The request - Your task is to tally the lines of the listing containing the word "from" and report the figure alone.

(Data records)
━━━━━━━━━━━━━━━━━━━━

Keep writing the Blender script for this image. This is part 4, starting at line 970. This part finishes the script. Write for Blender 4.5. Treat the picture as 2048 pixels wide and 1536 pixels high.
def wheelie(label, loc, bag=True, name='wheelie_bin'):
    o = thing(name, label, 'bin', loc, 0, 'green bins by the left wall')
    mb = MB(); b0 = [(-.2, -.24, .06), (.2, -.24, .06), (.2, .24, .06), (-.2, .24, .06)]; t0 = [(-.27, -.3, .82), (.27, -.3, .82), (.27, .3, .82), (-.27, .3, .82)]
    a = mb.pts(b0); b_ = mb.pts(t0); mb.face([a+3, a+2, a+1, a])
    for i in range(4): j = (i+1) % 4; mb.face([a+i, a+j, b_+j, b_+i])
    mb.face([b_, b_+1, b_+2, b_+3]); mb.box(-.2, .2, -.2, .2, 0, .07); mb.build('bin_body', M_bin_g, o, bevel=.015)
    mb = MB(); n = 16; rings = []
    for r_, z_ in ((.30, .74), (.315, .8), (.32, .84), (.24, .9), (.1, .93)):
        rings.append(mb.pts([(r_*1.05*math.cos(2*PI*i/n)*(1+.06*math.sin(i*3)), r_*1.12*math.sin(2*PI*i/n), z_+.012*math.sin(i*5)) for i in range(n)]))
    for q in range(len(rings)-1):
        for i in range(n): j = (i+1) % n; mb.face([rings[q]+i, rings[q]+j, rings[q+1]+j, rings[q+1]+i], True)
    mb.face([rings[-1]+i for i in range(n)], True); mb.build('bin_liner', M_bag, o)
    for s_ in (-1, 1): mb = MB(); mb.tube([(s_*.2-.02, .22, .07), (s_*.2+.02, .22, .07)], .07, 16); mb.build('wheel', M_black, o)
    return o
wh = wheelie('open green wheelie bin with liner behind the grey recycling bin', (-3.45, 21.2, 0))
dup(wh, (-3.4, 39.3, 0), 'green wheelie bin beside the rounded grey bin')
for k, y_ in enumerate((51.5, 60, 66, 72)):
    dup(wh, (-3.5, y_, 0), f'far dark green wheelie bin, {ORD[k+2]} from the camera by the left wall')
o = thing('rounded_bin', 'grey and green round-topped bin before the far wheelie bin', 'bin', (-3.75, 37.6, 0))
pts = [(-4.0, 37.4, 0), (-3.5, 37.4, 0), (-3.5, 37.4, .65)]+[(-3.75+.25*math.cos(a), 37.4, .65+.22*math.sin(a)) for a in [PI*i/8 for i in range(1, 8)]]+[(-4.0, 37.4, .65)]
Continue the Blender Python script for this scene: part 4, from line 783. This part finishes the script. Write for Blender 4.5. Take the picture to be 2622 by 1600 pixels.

━━━━━━━━━━━━━━━━━━━━

Result - 2